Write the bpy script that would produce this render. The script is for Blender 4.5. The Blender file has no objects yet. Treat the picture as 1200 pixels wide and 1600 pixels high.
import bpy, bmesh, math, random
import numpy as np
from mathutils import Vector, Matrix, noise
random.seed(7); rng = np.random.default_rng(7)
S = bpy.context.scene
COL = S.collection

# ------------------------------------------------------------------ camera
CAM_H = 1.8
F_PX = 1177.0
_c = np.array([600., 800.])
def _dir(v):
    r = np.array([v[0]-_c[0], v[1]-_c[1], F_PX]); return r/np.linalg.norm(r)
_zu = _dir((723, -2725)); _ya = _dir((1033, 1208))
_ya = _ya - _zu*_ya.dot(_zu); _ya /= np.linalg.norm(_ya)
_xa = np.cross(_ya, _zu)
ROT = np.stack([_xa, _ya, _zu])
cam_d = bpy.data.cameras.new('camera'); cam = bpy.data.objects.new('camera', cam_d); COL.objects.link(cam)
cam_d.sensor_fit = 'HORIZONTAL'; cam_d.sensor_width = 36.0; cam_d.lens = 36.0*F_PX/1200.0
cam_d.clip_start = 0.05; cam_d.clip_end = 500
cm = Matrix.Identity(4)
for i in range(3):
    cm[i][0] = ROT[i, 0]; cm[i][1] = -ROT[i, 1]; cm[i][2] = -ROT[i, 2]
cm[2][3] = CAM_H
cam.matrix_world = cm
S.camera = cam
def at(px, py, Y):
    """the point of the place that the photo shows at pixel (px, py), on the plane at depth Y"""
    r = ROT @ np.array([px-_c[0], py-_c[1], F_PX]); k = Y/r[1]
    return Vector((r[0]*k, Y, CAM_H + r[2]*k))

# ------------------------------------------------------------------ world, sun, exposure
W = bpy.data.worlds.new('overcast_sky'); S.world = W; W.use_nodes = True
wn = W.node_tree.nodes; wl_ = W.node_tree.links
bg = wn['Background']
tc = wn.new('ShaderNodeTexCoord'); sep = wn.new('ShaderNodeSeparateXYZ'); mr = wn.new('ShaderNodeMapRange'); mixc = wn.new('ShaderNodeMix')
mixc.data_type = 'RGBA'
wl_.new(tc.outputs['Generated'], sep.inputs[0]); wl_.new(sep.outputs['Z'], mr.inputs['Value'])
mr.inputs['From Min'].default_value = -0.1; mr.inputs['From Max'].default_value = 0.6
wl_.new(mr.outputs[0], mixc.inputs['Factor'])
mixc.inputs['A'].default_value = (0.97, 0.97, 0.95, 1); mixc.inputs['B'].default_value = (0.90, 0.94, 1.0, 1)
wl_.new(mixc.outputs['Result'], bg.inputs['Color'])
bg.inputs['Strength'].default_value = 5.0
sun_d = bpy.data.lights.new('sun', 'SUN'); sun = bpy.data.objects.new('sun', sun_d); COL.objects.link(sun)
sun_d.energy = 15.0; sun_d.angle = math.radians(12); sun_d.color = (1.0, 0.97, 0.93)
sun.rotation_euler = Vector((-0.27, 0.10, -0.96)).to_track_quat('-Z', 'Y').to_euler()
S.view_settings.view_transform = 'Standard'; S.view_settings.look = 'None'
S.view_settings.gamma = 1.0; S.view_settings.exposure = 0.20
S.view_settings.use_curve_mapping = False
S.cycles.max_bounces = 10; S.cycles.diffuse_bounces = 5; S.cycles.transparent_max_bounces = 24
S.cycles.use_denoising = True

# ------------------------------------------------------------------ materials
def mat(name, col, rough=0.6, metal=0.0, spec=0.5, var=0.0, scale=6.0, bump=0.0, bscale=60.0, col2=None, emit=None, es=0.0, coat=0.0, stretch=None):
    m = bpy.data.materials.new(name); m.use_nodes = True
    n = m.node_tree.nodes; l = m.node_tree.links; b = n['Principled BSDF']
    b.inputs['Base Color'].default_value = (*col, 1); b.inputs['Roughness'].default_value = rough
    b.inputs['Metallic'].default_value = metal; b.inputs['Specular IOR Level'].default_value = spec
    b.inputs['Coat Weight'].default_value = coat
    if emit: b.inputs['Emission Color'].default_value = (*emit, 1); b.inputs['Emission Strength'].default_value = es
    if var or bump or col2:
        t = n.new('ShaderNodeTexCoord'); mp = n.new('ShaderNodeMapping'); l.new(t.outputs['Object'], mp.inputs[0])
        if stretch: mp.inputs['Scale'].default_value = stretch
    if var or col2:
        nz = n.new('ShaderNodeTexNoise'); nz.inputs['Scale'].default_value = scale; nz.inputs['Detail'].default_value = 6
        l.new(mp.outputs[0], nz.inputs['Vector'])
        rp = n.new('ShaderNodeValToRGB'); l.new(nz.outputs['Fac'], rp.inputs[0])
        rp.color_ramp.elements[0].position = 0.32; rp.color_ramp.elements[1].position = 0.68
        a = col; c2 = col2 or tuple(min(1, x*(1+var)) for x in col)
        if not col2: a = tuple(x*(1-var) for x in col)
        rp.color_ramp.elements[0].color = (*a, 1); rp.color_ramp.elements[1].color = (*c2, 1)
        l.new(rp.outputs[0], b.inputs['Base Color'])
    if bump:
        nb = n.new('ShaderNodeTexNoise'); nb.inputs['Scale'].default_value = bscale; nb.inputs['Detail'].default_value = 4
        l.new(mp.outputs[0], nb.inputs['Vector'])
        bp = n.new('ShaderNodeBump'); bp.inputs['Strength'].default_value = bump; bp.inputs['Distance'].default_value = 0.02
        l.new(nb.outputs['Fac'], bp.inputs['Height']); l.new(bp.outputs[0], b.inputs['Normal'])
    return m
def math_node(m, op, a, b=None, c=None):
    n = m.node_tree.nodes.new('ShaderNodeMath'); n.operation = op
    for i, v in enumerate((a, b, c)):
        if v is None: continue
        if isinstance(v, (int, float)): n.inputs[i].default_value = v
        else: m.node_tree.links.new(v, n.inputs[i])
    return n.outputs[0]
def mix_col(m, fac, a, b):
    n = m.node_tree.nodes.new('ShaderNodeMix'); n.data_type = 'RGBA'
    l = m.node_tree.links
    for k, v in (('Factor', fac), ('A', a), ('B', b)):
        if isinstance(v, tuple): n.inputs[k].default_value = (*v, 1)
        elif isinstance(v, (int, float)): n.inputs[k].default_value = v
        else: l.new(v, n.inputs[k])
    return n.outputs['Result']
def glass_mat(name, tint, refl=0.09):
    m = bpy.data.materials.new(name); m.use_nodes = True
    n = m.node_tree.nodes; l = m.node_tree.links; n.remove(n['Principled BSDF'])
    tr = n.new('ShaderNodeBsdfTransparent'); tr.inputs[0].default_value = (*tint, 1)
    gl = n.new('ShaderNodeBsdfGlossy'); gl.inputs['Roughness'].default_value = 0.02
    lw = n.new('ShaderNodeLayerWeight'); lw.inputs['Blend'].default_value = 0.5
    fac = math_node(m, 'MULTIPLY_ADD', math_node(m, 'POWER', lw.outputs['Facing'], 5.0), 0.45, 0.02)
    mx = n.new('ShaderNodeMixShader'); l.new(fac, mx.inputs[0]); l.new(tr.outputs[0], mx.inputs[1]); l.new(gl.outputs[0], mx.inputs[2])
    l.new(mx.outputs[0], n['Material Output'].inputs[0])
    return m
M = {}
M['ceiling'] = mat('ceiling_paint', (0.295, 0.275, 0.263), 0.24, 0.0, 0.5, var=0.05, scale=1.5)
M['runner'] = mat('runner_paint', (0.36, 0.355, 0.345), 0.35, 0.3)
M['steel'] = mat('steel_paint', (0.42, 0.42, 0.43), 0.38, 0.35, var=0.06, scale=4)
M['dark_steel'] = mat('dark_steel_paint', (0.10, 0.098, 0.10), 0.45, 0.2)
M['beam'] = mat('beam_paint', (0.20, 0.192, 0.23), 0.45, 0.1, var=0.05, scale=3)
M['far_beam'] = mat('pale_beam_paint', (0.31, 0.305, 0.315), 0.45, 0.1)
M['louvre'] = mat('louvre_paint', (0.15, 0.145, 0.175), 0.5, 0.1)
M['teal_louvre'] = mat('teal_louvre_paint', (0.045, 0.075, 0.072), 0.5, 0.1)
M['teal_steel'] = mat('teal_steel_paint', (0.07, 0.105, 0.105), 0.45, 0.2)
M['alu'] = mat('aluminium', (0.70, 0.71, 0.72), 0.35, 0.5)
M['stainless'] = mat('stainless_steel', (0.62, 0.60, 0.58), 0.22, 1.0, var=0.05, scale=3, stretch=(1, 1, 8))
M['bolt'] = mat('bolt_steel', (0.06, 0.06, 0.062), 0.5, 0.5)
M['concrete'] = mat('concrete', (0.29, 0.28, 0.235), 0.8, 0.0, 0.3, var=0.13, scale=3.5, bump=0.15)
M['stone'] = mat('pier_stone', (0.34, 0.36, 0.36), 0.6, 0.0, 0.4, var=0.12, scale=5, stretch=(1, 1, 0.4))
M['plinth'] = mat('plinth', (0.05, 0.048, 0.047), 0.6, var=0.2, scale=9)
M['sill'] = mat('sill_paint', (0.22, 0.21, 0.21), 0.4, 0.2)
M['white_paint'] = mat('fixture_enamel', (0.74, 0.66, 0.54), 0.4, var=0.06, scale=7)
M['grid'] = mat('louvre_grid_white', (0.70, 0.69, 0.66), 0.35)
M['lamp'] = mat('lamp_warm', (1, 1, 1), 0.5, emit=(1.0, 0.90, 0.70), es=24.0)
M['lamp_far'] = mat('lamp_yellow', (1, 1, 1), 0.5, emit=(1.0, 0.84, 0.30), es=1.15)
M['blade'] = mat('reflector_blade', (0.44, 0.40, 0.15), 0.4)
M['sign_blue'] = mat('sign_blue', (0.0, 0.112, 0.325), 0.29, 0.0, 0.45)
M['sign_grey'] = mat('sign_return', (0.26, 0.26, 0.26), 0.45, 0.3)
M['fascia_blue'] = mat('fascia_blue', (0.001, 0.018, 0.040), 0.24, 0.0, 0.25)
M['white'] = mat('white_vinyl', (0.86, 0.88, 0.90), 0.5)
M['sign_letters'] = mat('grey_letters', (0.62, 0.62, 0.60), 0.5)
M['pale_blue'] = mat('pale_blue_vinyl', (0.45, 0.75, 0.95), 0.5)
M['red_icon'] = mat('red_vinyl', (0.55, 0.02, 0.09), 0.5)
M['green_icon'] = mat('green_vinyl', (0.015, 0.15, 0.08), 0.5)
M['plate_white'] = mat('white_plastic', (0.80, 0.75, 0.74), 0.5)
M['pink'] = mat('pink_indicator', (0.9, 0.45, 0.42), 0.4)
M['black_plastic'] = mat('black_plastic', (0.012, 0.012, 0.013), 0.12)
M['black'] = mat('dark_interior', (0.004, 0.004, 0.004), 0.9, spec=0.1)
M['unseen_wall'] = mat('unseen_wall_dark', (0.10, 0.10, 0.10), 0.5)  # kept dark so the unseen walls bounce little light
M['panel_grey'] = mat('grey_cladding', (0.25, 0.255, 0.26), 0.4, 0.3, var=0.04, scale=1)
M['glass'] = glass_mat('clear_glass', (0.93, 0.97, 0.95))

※

WHAT YOU NEED TO DO -> Repeat, exactly and only, the lines from the beginning of the material through the line that contains "return Vector((r[0]*k, Y, CAM_H".

WRITTEN SOLUTION ->
Write the bpy script that would produce this render. The script is for Blender 4.5. The Blender file has no objects yet. Treat the picture as 1200 pixels wide and 1600 pixels high.
import bpy, bmesh, math, random
import numpy as np
from mathutils import Vector, Matrix, noise
random.seed(7); rng = np.random.default_rng(7)
S = bpy.context.scene
COL = S.collection

# ------------------------------------------------------------------ camera
CAM_H = 1.8
F_PX = 1177.0
_c = np.array([600., 800.])
def _dir(v):
    r = np.array([v[0]-_c[0], v[1]-_c[1], F_PX]); return r/np.linalg.norm(r)
_zu = _dir((723, -2725)); _ya = _dir((1033, 1208))
_ya = _ya - _zu*_ya.dot(_zu); _ya /= np.linalg.norm(_ya)
_xa = np.cross(_ya, _zu)
ROT = np.stack([_xa, _ya, _zu])
cam_d = bpy.data.cameras.new('camera'); cam = bpy.data.objects.new('camera', cam_d); COL.objects.link(cam)
cam_d.sensor_fit = 'HORIZONTAL'; cam_d.sensor_width = 36.0; cam_d.lens = 36.0*F_PX/1200.0
cam_d.clip_start = 0.05; cam_d.clip_end = 500
cm = Matrix.Identity(4)
for i in range(3):
    cm[i][0] = ROT[i, 0]; cm[i][1] = -ROT[i, 1]; cm[i][2] = -ROT[i, 2]
cm[2][3] = CAM_H
cam.matrix_world = cm
S.camera = cam
def at(px, py, Y):
    """the point of the place that the photo shows at pixel (px, py), on the plane at depth Y"""
    r = ROT @ np.array([px-_c[0], py-_c[1], F_PX]); k = Y/r[1]
    return Vector((r[0]*k, Y, CAM_H + r[2]*k))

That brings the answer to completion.